I don’t know if anyone will drop by here for a read, but as blogs ultimately are selfish things anyway, written from a personal need to record and share, I thought I would blatantly put that out there. Reminding myself, making a record for myself, and at the same time sharing and hoping it also offers something to others.

So I’m going to start a posting under the title of   BEVERLEY’S BULLETIN   looking at the many samples from my stash, sharing the details.
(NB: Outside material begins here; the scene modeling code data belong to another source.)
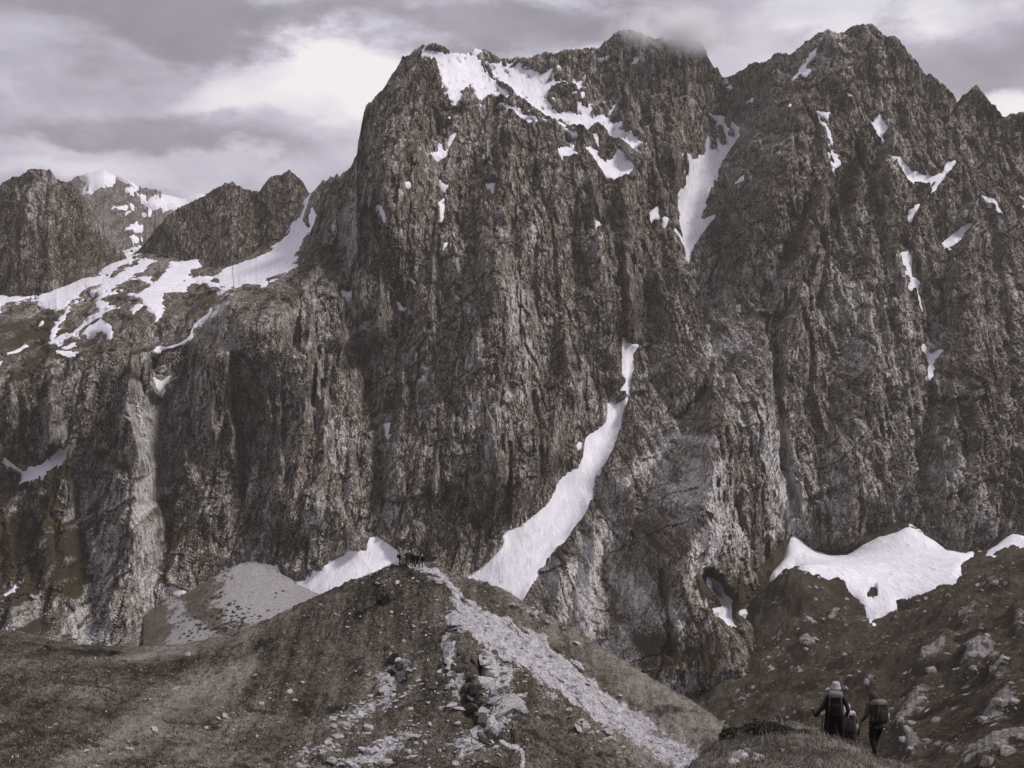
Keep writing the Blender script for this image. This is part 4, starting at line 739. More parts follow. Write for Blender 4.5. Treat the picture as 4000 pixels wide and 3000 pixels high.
def hill_at(px, Y):
    """ground point of the hill at a bearing and distance"""
    i = int(np.argmin(np.abs(hy - Y))); j = int(np.argmin(np.abs(hpx - px)))
    return np.array([HX[i, j], HY[i, j], HZ[i, j]])
def hill_px(px, py):
    """first ground point seen along a picture bearing and height"""
    j = int(np.argmin(np.abs(hpx - px))); col = 1500 - FPX * HZ[:, j] / HY[:, j]
    k = np.where((col <= py) & (hy < 156))[0]; i = k[0] if len(k) else int(np.argmin(np.abs(col - py)))
    return np.array([HX[i, j], HY[i, j], HZ[i, j]])
BIGST = [(1900, 2600, 2.2), (1860, 2590, 1.8), (1925, 2640, 2.0), (1960, 2660, 1.6), (1895, 2680, 2.2), (1840, 2660, 2.0), (1830, 2710, 1.8), (1930, 2745, 2.0), (1980, 2745, 2.6), (2030, 2770, 2.2), (1960, 2790, 2.4), (2010, 2810, 1.9), (1900, 2800, 2.1), (1860, 2850, 2.0), (1905, 2870, 1.6), (1560, 2585, 1.5), (1590, 2610, 1.2), (1520, 2660, 1.3), (1500, 2700, 1.6), (1720, 2285, 1.0), (1735, 2275, 0.8), (1550, 2212, 1.0), (1850, 2930, 1.6), (1820, 2960, 1.3), (1780, 2600, 1.4), (1765, 2640, 1.5), (730, 2560, 1.5), (672, 2555, 0.9), (1420, 2940, 1.8), (1300, 2980, 1.6), (1900, 2560, 1.5), (1880, 2545, 1.2), (1440, 2850, 1.4), (1550, 2210, 1.2)]
stone_objs("stone", SLABS[::2] + [stone_mesh("stone", 70 + i, 1.0, 0.8, 0.6, M_STONE, 18) for i in range(3)], np.array([hill_px(a, b) + [0, 0.2, 0.0] for a, b, c in BIGST]), [c for a, b, c in BIGST], 811, hill, 0.6)

M_CRAG = stone_mat("shaded_lichen_stone", 0.5); _g = NG(M_CRAG.node_tree)
_b = [n for n in M_CRAG.node_tree.nodes if n.type == "BSDF_PRINCIPLED"][0]; _c = _b.inputs["Base Color"].links[0].from_socket
M_CRAG.node_tree.links.new(_g.mix(1.0, _c, (0.26, 0.235, 0.205), "MULTIPLY"), _b.inputs["Base Color"])  # shade and dark lichen of the crag multiplied into the stone colour
CRAG = [stone_mesh("outcrop_block", 170 + i, 0.75, 0.7, 1.0, M_CRAG, 16) for i in range(5)]
CR = [(1885, 2600, 2.6), (1860, 2625, 3.0), (1835, 2665, 3.0), (1868, 2690, 2.8), (1842, 2725, 2.6), (1815, 2700, 2.0), (1545, 2605, 2.2), (1562, 2630, 2.0), (1530, 2640, 1.6), (1848, 2805, 2.4), (1880, 2825, 2.2), (1905, 2880, 2.0), (1800, 2640, 2.2), (1505, 2342, 1.5), (1532, 2350, 1.2), (1480, 2355, 1.2), (1790, 2560, 1.8), (1880, 2905, 1.8), (1820, 2590, 1.9), (1770, 2500, 1.5), (1700, 2700, 1.3), (1660, 2480, 1.2), (1600, 2420, 1.2)]
stone_objs("outcrop_block", CRAG, np.array([hill_px(a, b) + [0, 0.3, 0.05 * c] for a, b, c in CR]), [c for a, b, c in CR], 813, hill, 0.30)

# boulders on the valley side
def vpts(idx): return np.stack([VXX.ravel()[idx], VYY.ravel()[idx], VZF.ravel()[idx]], -1)
vvis = (VPX > 2700) & (VPX < 4080) & (VPY > 2200) & (VPY < 3040) & (vs_all < -4)
wv = vvis * (0.05 + 0.8 * smooth01(fbm(VXX / 60, VYY / 60, 3, 821), 0.0, 0.5) + 0.8 * vbare + 0.5 * vscree) * (VYY ** 0.3)
idx = pick(wv, 1500, 822); P = vpts(idx); S = (P[:, 1] / 4700) * (5 + 11 * np.random.default_rng(823).random(len(P)) ** 4)
scatter_joined("rubble", BOULD, P, S, 824, M_BOULDER, terrain)
idx = pick(wv, 50, 825); P = vpts(idx); S = (P[:, 1] / 4700) * (12 + 20 * np.random.default_rng(826).random(len(P)) ** 2)
stone_objs("boulder", BOULD, P, S, 827, terrain, 0.4)
def terr_px(px, py):
    j = int(np.argmin(np.abs(vc - px))); col = 1500 - FPX * VZF[:, j] / VYY[:, j]
    k = np.where((col <= py))[0]; i = k[0] if len(k) else int(np.argmin(np.abs(col - py)))
    return np.array([VXX[i, j], VYY[i, j], VZF[i, j]])
BB = [(3320, 2655, 40), (3300, 2700, 34), (3390, 2675, 44), (3160, 2425, 60), (3180, 2440, 40), (3130, 2505, 46), (3165, 2520, 50), (3185, 2500, 36), (3150, 2540, 34), (3230, 2535, 26), (3468, 2508, 30), (3870, 2260, 30), (3890, 2285, 44), (3930, 2285, 36), (3835, 2315, 22), (3185, 2350, 30), (3545, 2860, 60), (3530, 2900, 55), (3560, 2930, 50), (3620, 2900, 50), (3640, 2620, 60), (3700, 2560, 50), (3800, 2560, 70), (3850, 2530, 60), (3880, 2620, 60), (3800, 2620, 44), (3990, 2440, 50), (3900, 2760, 80), (3960, 2740, 60), (3840, 2820, 70), (3940, 2940, 110), (3860, 2980, 90), (3990, 2890, 80), (3600, 2780, 60), (3560, 2830, 50)]
stone_objs("boulder", BOULD, np.array([terr_px(a, b) for a, b, c in BB]), [0.8 * c / FPX * terr_px(a, b)[1] for a, b, c in BB], 829, terrain, 0.4)

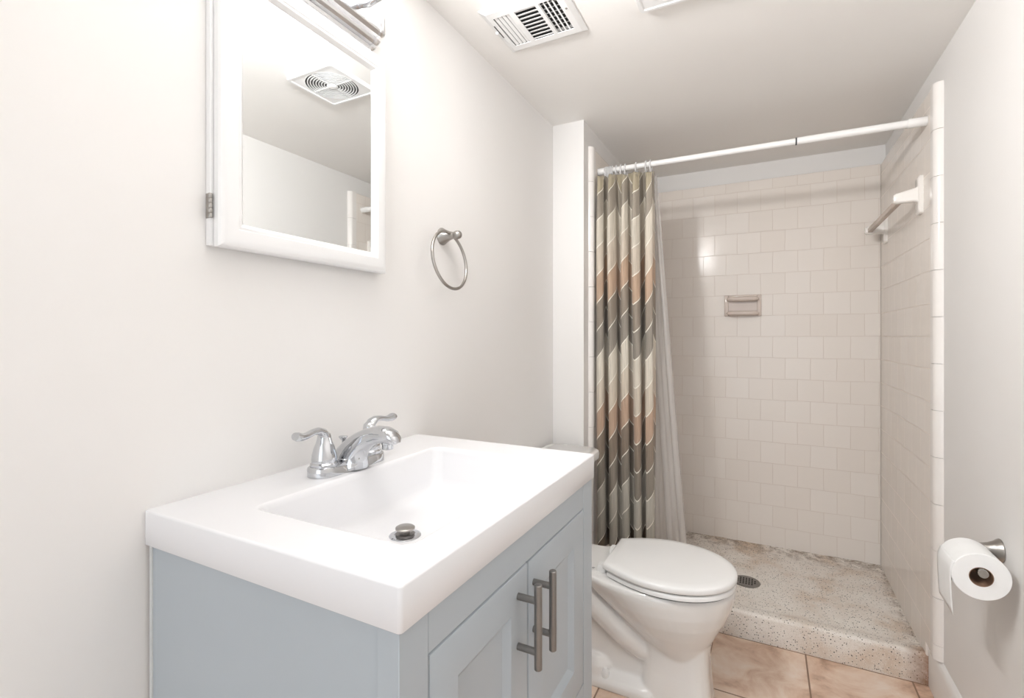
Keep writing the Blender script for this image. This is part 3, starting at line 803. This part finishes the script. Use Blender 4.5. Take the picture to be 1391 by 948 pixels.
for bi, (a, b) in enumerate(banks):
    if bi == 0:
        for k in range(4):
            bm = bmesh.new(); slat(a+.0075+(b-a-.013)*k/3, (by0+by1)/2, .0088, by1-by0, 0, radians(-12), 'Y', bm); part('louvre', bm, M_white, rg, smooth=False)
    elif bi == 1:
        n = 9
        for k in range(n):
            bm = bmesh.new(); slat((a+b)/2, by0+.006+(by1-by0-.010)*k/(n-1), b-a, .0075, 0, radians(12), 'X', bm); part('louvre', bm, M_white, rg, smooth=False)
    else:
        for k in range(5):
            bm = bmesh.new(); slat(a+(b-a)*k/4, (by0+by1)/2, .0050, by1-by0, 0, radians(12), 'Y', bm); part('louvre', bm, M_white, rg, smooth=False)
        for k in range(7):
            y = by0+.012+k*.0195
            part('damper_vane', box(a, b, y, y+(.0035 if k < 6 else .014), ZC-.0045, ZC-.0040), M_damper_shade, rg, 'grey damper blade behind the louvres', smooth=False)
bm = bmesh.new(); m = Matrix.Translation((-.694, 1.262, zp-.0006)) @ Matrix.Rotation(radians(0), 4, 'Z'); add_box(bm, -.0014, .0014, -.030, .030, -.0002, .0004, m)
part('lever_slot', bm, M_dark, rg, smooth=False)
bm = bmesh.new(); lathe(bm, [(0, 0), (.005, 0), (.004, -.006), (0, -.007)], (-.700, 1.262, zp), n=16); part('damper_lever', bm, M_white, rg)
for y in (1.255,):
    bm = bmesh.new(); lathe(bm, [(0, 0), (.0035, 0), (.0025, -.0015), (0, -.002)], (-.4815, y, zp), n=16); part('screw', bm, M_nickel, rg)

# ------------------------------------------------------------------ ceiling fan grille
gx0, gx1, gy0, gy1 = -.306, -.088, 1.150, 1.366
gcx, gcy = (gx0+gx1)/2, (gy0+gy1)/2
fg = thing('exhaust_fan_grille', 'square white exhaust fan grille with round slots in the ceiling', 'fan grille', (gcx, gcy, ZC))
bm = bmesh.new()
zf = ZC-.014
loft(bm, [rrect(gx0, gx1, gy0, gy1, .012, ZC-.0004), rrect(gx0, gx1, gy0, gy1, .012, ZC-.010), rrect(gx0+.002, gx1-.002, gy0+.002, gy1-.002, .011, zf),
          rrect(gx0+.010, gx1-.010, gy0+.010, gy1-.010, .008, zf), rrect(gx0+.013, gx1-.013, gy0+.013, gy1-.013, .006, zf+.002)], cap=False)
# corner web from the frame to the ring field
n = 24
A = rrect(gx0+.013, gx1-.013, gy0+.013, gy1-.013, .006, zf+.002, 6)
B = [(gcx+.094*cos(math.atan2(p[1]-gcy, p[0]-gcx)), gcy+.094*sin(math.atan2(p[1]-gcy, p[0]-gcx)), zf+.002) for p in A]
part('frame', bm, M_white, fg, angle=30)
bm = bmesh.new()
def ang_ring(r, z, n=96): return [(gcx+r*cos(2*pi*k/n), gcy+r*sin(2*pi*k/n), z) for k in range(n)]
def sq_ring(hs, z, n=96):
    out = []
    for k in range(n):
        a = 2*pi*k/n; c, s = cos(a), sin(a); t = hs/max(abs(c), abs(s)); out.append((gcx+t*c, gcy+t*s, z))
    return out
loft(bm, [sq_ring((gx1-gx0)/2-.0125, zf+.002), ang_ring(.0925, zf+.002), ang_ring(.0925, zf+.006)], cap=False)
part('corner_web', bm, M_white, fg, angle=30)
for k in range(9):
    r = .016+k*.0092
    bm = bmesh.new(); loft(bm, [ang_ring(r, zf+.0015, 64), ang_ring(r+.0034, zf+.0015, 64), ang_ring(r+.0032, zf+.0045, 64), ang_ring(r+.0002, zf+.0045, 64), ang_ring(r, zf+.0015, 64)], cap=False)
    part('ring_louvre', bm, M_white, fg, angle=30)
for a in (0, 90):
    bm = bmesh.new(); m = Matrix.Translation((gcx, gcy, zf+.003)) @ Matrix.Rotation(radians(a), 4, 'Z'); add_box(bm, -.094, .094, -.0025, .0025, -.0018, .005, m)
    part('spoke', bm, M_white, fg, smooth=False)
bm = bmesh.new(); lathe(bm, [(0, .004), (.017, .004), (.017, 0), (.012, -.003), (.006, -.004), (.004, -.0035), (0, -.0035)], (gcx, gcy, zf+.001), n=30)
part('centre_cap', bm, M_white, fg)
part('fan_opening', box(gx0+.014, gx1-.014, gy0+.014, gy1-.014, ZC-.0024, ZC-.0008), M_fan, fg, 'grey fan housing behind the rings', smooth=False)

# ------------------------------------------------------------------ toilet
TY = 1.692
to = thing('toilet', 'white two-piece toilet with closed lid between vanity and shower', 'toilet', (-.45, TY, 0))
def egg(xb, xf, hwb, hw, z, peak=.45, n=20, e=1.0):
    """plan outline from the flat back edge xb to the round tip xf"""
    L_ = xf-xb; pts = []
    side = []
    for i in range(n+1):
        s = i/n; s = 1-(1-s)**1.7
        if s < peak: w = hwb+(hw-hwb)*sin(pi/2*s/peak)**.95
        else: w = hw*sqrt(max(0, 1-((s-peak)/(1-peak))**2.15))
        side.append((xb+L_*s, w))
    for x, w in side: pts.append((x, TY-w, z))
    for x, w in reversed(side[:-1]): pts.append((x, TY+w, z))
    return pts
# bowl body: separate swellings fused by a voxel remesh so it reads as one casting
bm = bmesh.new()
loft(bm, [egg(-.330, -.160, .045, .070, .13, .5), egg(-.345, -.156, .055, .088, .165, .5), egg(-.375, -.150, .065, .108, .20, .48), egg(-.415, -.130, .08, .132, .24, .46),
          egg(-.455, -.108, .095, .152, .28, .45), egg(-.500, -.092, .105, .166, .32, .45), egg(-.54, -.083, .11, .1735, .355, .45), egg(-.56, -.081, .11, .1745, .372, .45), egg(-.56, -.086, .11, .170, .386, .45)])
# deck for the tank
def dk(z, i, x1=-.42): return rrect(-.795+i, x1, TY-.112+i, TY+.112-i, .03, z)
loft(bm, [dk(.335, .02), dk(.350, .004), dk(.375, 0), dk(.388, .004)])
# pedestal column
def pc(z, x0, x1, hw, r=.04): return rrect(x0, x1, TY-hw, TY+hw, r, z)
loft(bm, [pc(0, -.372, -.146, .092, .05), pc(.02, -.370, -.149, .090, .05), pc(.10, -.362, -.156, .083, .05), pc(.20, -.362, -.160, .080, .05), pc(.26, -.40, -.17, .07, .05)])
# web and foot
loft(bm, [pc(0, -.70, -.30, .058, .04), pc(.36, -.70, -.36, .050, .04)])
loft(bm, [pc(0, -.715, -.30, .102, .05), pc(.022, -.715, -.30, .102, .05), pc(.034, -.705, -.30, .092, .045), pc(.05, -.69, -.3, .06, .04)])
for s in (-1, 1):
    lathe(bm, [(0, -.06), (.055, -.055), (.062, 0), (.056, .05), (.040, .075), (0, .090)], (-.515, TY+s*.034, .012), n=28)
    tube(bm, [(-.70, TY+s*.022, .335), (-.62, TY+s*.044, .322), (-.55, TY+s*.050, .285), (-.48, TY+s*.050, .235), (-.42, TY+s*.046, .185), (-.36, TY+s*.034, .145), (-.30, TY+s*.02, .12)],
         [.046, .050, .051, .051, .049, .045, .036], 18)
bowl = part('bowl', bm, M_porc, to, smooth=False)
bowl.modifiers.clear() if hasattr(bowl.modifiers, 'clear') else None
rm = bowl.modifiers.new('fuse', 'REMESH'); rm.mode = 'VOXEL'; rm.voxel_size = .0040; rm.use_smooth_shade = True
sm = bowl.modifiers.new('soft', 'SMOOTH'); sm.factor = .5; sm.iterations = 5
# seat and lid
bm = bmesh.new()
def E(i, z, xb=-.462, w=.180): return egg(xb+i, -.079-i, .118-i, w-.003-i, z, .46, 28)
loft(bm, [E(.004, .3885), E(0, .391), E(0, .402), E(.004, .4055)])
part('seat', bm, M_seat, to, angle=50)
bm = bmesh.new()
def E2(i, z): return egg(-.478+i, -.076-i, .114-i, .180-i, z, .46, 28)
loft(bm, [E2(.005, .4085), E2(.001, .4105), E2(0, .414), E2(0, .4225), E2(.0025, .4275), E2(.008, .4305), E2(.03, .4322)])
part('lid', bm, M_seat, to, angle=50)
bm = bmesh.new(); loft(bm, [E(.007, .4045), E(.007, .4095)]); part('lid_gap_shade', bm, M_gap, to, 'dark layer painted as the shade between seat and lid', smooth=False)  # dark layer stands in for the shade under the lid
bm = bmesh.new(); loft(bm, [E(.006, .3855), E(.006, .3892)]); part('seat_gap_shade', bm, M_gap, to, 'dark layer painted as the shade between seat and bowl', smooth=False)  # dark layer stands in for the shade under the seat
for s in (-1, 1):
    bm = bmesh.new(); y = TY+s*.076
    loft(bm, [rrect(-.506, -.470, y-.019, y+.019, .008, .386), rrect(-.506, -.470, y-.019, y+.019, .008, .401), rrect(-.502, -.470, y-.015, y+.015, .006, .408)])
    part('hinge', bm, M_seat, to, angle=40)
for s in (-1, 1):
    bm = bmesh.new(); lathe(bm, [(0, 0), (.0145, 0), (.0140, .012), (.0105, .026), (.006, .032), (0, .0335)], (-.478, TY+s*.079, .029), n=24)
    part('bolt_cap', bm, M_seat, to)
# tank
def tk(z, x1, hy, r): return rrect(-.797, x1, TY+.004-hy, TY+.004+hy, r, z, 7)
bm = bmesh.new(); loft(bm, [tk(.3875, -.625, .170, .03), tk(.40, -.612, .186, .04), tk(.44, -.607, .194, .042), tk(.697, -.596, .207, .045)])
part('tank', bm, M_porc, to, angle=40)
bm = bmesh.new(); loft(bm, [tk(.697, -.584, .212, .055), tk(.700, -.578, .217, .058), tk(.720, -.576, .219, .060), tk(.728, -.579, .216, .058), tk(.7315, -.586, .209, .052)])
part('tank_lid', bm, M_porc, to, angle=40)
# small grey mark printed on the deck beside the hinge
bm = bmesh.new()
for i, (dx, dy, l) in enumerate(((0, 0, .010), (.005, 0, .010), (.0025, .0, .004))):
    m = Matrix.Translation((-.523+dx, TY-.079+dy, .3895)) @ Matrix.Rotation(radians(-20 if i < 2 else 60), 4, 'Z'); add_box(bm, -.0007, .0007, -l/2, l/2, -.0003, .0002, m)
part('maker_mark', bm, M_ink, to, 'tiny grey printed mark', smooth=False)

# ------------------------------------------------------------------ toilet paper holder and roll
py, pz = 1.583, Z(-.513)
ho = thing('toilet_paper_holder', 'brushed nickel toilet paper holder on the right wall', 'paper holder', (XR, py, pz))
bm = bmesh.new(); lathe(bm, [(0, 0), (.0265, 0), (.0275, .002), (.0265, .005), (.021, .012), (.0155, .024), (.012, .038), (.0115, .058), (.0115, .078), (.0105, .082), (0, .083)], (XR-.0003, py, pz), '-X', 32)
part('mount', bm, M_nickel, ho)
ax, az = .434, Z(-.5305)
bm = bmesh.new(); tube(bm, [(ax, py, pz), (ax, py-.012, az+.004), (ax, py-.028, az), (ax, 1.462, az)], .0080, 18)
part('arm', bm, M_nickel, ho, angle=50)
bm = bmesh.new(); lathe(bm, [(0, 0), (.0088, 0), (.0095, .002), (.0095, .006), (.0088, .008), (0, .008)], (ax, 1.456, az), 'Y', 24)
part('end_cap', bm, M_nickel, ho)
rz = az+.0082-.0205
ro = thing('toilet_paper_roll', 'white toilet paper roll hanging on the nickel wall holder', 'toilet paper', (ax, 1.52, rz))
ya, yb, RO, RI = 1.470, 1.570, .0525, .0205
bm = bmesh.new()
lathe(bm, [(RI+.0012, 0), (RO-.0015, 0), (RO, .0015), (RO, yb-ya-.0015), (RO-.0015, yb-ya), (RI+.0012, yb-ya), (RI+.0012, 0)], (ax, ya, rz), 'Y', 56, cap=False)
part('paper', bm, M_paper, ro, angle=40)
bm = bmesh.new(); lathe(bm, [(RI, -.0003), (RI+.0012, -.0003), (RI+.0012, yb-ya+.0003), (RI, yb-ya+.0003), (RI, -.0003)], (ax, ya, rz), 'Y', 40, cap=False)
part('cardboard_core', bm, M_card, ro, 'brown cardboard tube')
bm = bmesh.new(); rows = []
for k in range(15):
    t = k/14
    if t < .3: a = radians(150+30*t/.3) ; x, z = ax+(RO+.0006)*cos(a), rz+(RO+.0006)*sin(a)
    else:
        q = (t-.3)/.7; x = ax-RO-.0006+.004*q*q; z = rz-q*.092
    rows.append((x, z))
zb2 = .0
R1 = [[bm.verts.new((x, ya+(yb-ya)*j/8, z - (0.006*(1-j/8) if i > 10 else 0)*(i-10)/4)) for j in range(9)] for i, (x, z) in enumerate(rows)]
for a, b in zip(R1, R1[1:]):
    for j in range(8): bm.faces.new((a[j], a[j+1], b[j+1], b[j]))
sh = part('loose_sheet', bm, M_paper, ro, 'loose end hanging down', angle=180)
so = sh.modifiers.new('thick', 'SOLIDIFY'); so.thickness = .0008; so.offset = 0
So let’s go back in time. 1992, so 20 years, almost impossible to believe, since I started on this creative journey, by that I mean via formal studies, I’ve been making and creating all my life. So in 1992 I began City and Guilds Creative Embroidery studies, well the first year wasn’t that as such, as the college I attended had a compulsory Foundation Year, although I started the Preparing Working Designs element that year. City and Guilds had switched from being an examination based course to assessment based, and I would be in the second year of this new format. Over the years as anyone who knows C&G will tell you, the how and what of the course has changed many many times, add into the mix that each centre is allowed to teach the course how they see fit to meet the given criteria, the variations in knowledge can be huge. Back in the day... I studied for Part I and Part II Creative Embroidery – I believe they are called levels/diplomas now... but I’m not sure. 20 years ago it was a prestigious thing to undertake, opportunities to study were rare, most counties only had one college offering the course, if you were lucky. For me it was a lifetime dream to take this path, and most of us considered it an honour to get a place.
At this time also you could find day workshops in all sorts of topics, run both privately and via organisations such as the Embroiderers’ Guild, and I’ve attended many of these. Today...sadly both formal studies and one off workshops are disappearing. So from all of these resources open to me, I’ve studied lots of things, some with the ‘names’ from the creative textile world.
I attended two colleges to study City & Guilds, the first being the only option around at the time. My Part I studies were quite formal and conventional, a very good grounding, all sorts of basic info was drilled into us, which still stays with me. But it could be quite disciplined and prescriptive in the how and what. However my Part II studies at another college could not have been more different. Very creative, and eventually freeing, once I finally got used to being able to do almost as I pleased! The room would be filled with everything necessary and we would be told to go and play! There would be questions of ‘miss’ – what happens if..... and the answer was always go and try it and see.
So the examples will come from this background, its absolutely by no means definitive, the right way, the only way. I think its very important to remember that, as for a long time I felt a bit of a round peg in a square hole, trying to make myself fit in with others ways. Unless you are making for coursework or set criteria where it is important that ‘rules’ are followed, or evidence produced – guess what, you are allowed to make things the way you want to, how you want to. The end result may not be as anticipated, it could be better or worse, but it all feeds into the knowledge base for the next time round.

So this is the background to my project, next time, I’ll have something practical to think about.

1 comment:

dianehobbit said...

I wish that I had studied C&G years ago when I had the opportunity to do so at a local college. I always thought that I could do it when I was older and had more time on my hands. It is such a shame that adult education is loosing funding and thus lots of courses.